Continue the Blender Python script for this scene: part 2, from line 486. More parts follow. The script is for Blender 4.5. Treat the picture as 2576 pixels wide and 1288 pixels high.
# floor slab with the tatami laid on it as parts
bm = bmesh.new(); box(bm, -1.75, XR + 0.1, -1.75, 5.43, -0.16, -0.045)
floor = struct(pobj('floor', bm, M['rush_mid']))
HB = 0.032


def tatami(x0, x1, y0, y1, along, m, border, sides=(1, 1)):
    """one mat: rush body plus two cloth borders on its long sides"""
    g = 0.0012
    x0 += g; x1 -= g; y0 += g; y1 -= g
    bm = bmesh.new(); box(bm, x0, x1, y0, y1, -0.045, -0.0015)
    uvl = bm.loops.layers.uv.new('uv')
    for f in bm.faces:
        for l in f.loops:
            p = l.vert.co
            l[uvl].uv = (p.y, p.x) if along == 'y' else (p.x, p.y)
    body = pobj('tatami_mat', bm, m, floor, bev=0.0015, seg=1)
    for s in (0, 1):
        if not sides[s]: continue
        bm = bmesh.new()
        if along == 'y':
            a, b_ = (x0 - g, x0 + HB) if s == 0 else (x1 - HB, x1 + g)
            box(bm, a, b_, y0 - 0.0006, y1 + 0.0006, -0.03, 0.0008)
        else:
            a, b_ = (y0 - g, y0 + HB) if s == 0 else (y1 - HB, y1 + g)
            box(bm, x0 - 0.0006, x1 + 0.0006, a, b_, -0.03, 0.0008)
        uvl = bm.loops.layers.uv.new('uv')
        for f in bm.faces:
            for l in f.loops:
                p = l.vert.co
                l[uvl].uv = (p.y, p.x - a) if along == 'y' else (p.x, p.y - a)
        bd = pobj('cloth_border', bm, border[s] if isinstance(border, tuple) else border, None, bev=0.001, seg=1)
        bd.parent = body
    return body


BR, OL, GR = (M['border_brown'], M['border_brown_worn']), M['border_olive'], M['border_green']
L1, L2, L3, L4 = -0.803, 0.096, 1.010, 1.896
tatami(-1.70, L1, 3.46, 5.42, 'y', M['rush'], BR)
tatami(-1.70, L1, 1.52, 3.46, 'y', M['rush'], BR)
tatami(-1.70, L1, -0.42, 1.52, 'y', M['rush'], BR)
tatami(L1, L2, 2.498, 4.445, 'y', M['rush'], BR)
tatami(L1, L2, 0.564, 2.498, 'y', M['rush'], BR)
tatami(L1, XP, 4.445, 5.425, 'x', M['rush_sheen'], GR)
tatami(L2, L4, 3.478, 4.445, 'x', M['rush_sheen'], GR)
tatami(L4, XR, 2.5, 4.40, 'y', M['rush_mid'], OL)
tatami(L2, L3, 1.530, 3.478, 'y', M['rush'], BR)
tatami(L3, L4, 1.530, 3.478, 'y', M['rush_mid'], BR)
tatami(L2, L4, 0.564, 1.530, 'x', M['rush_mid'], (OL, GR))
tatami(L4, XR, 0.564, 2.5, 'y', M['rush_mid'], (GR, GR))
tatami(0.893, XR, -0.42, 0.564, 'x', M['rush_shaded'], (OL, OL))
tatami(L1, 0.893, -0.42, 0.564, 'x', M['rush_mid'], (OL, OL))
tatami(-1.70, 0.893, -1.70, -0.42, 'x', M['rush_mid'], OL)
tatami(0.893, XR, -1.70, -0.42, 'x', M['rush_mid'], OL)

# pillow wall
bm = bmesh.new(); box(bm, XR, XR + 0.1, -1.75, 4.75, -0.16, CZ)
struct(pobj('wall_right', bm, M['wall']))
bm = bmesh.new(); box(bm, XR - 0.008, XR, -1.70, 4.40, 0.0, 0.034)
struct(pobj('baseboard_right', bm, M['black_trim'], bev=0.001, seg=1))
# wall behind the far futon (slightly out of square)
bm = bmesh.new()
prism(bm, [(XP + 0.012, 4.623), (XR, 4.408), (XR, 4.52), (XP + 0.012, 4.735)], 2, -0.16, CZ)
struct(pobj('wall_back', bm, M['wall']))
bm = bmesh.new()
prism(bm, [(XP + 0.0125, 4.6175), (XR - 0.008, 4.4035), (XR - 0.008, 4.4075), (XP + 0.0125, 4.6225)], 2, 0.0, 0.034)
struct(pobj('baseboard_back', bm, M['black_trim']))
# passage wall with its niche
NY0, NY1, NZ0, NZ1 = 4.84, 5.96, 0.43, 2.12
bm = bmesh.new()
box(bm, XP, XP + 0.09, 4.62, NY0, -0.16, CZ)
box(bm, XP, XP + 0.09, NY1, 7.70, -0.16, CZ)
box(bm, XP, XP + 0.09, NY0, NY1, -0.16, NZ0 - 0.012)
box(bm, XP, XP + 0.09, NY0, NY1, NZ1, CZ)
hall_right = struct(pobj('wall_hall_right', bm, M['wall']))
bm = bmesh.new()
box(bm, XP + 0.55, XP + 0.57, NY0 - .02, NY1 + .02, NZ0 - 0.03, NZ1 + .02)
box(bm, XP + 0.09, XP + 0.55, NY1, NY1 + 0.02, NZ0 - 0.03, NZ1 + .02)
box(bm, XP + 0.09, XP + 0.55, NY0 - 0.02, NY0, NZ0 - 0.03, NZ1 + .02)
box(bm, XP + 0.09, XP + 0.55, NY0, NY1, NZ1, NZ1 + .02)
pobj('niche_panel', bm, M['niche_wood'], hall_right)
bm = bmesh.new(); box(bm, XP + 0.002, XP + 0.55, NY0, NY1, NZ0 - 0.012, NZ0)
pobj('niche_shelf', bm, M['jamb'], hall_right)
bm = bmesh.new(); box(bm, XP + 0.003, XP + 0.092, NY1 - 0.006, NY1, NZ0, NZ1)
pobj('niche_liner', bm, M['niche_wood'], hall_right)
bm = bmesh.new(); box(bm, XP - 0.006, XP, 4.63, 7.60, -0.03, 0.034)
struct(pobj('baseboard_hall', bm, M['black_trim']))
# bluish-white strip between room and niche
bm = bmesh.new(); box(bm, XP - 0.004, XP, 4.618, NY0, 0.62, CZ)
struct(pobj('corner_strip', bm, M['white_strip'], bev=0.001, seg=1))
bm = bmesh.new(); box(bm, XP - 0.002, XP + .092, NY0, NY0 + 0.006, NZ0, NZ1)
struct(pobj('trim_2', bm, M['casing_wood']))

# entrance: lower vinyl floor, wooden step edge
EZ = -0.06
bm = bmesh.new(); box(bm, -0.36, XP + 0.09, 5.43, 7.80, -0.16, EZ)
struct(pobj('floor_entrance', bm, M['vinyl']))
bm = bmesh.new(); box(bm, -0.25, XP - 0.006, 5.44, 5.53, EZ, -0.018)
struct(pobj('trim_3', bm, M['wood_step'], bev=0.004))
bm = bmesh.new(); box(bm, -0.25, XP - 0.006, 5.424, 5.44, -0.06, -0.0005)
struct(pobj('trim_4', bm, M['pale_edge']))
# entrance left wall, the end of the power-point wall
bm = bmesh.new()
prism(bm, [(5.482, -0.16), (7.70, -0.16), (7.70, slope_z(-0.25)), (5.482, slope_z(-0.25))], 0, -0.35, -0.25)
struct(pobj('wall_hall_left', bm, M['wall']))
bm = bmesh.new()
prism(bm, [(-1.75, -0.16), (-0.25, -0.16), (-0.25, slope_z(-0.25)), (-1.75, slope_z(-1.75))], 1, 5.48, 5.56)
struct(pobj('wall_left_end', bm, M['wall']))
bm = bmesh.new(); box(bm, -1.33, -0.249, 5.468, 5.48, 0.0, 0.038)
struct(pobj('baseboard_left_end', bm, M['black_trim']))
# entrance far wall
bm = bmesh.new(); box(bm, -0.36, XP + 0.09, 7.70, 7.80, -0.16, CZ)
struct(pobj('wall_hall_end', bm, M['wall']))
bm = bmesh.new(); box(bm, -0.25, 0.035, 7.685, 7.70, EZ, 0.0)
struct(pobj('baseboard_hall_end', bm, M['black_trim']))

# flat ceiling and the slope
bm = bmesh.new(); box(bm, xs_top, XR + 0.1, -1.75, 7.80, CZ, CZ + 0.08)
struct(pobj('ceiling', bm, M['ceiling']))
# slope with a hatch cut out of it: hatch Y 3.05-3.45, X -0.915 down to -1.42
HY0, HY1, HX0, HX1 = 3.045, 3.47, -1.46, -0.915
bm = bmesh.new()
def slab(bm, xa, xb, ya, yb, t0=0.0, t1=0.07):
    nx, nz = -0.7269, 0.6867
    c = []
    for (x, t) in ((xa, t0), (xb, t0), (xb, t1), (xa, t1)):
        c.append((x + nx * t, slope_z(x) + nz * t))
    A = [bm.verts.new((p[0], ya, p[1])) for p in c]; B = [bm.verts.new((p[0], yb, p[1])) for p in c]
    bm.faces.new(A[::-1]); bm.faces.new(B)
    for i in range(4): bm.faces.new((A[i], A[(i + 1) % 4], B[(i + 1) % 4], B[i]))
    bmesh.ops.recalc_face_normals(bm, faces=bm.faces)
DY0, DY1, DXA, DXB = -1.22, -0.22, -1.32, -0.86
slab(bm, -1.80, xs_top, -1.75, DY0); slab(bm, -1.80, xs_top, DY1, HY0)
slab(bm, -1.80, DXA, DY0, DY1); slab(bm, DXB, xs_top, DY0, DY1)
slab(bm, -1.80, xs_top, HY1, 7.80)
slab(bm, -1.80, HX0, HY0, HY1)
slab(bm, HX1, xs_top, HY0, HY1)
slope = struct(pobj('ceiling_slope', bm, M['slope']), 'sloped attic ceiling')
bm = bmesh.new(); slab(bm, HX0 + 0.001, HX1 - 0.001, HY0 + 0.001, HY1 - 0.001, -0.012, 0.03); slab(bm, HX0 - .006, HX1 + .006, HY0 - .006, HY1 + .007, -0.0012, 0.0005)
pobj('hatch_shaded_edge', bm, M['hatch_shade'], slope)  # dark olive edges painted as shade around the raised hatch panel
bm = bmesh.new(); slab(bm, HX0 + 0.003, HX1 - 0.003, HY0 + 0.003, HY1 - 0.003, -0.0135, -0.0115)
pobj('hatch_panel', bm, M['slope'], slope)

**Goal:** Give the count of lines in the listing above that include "parts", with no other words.

**Result:** 2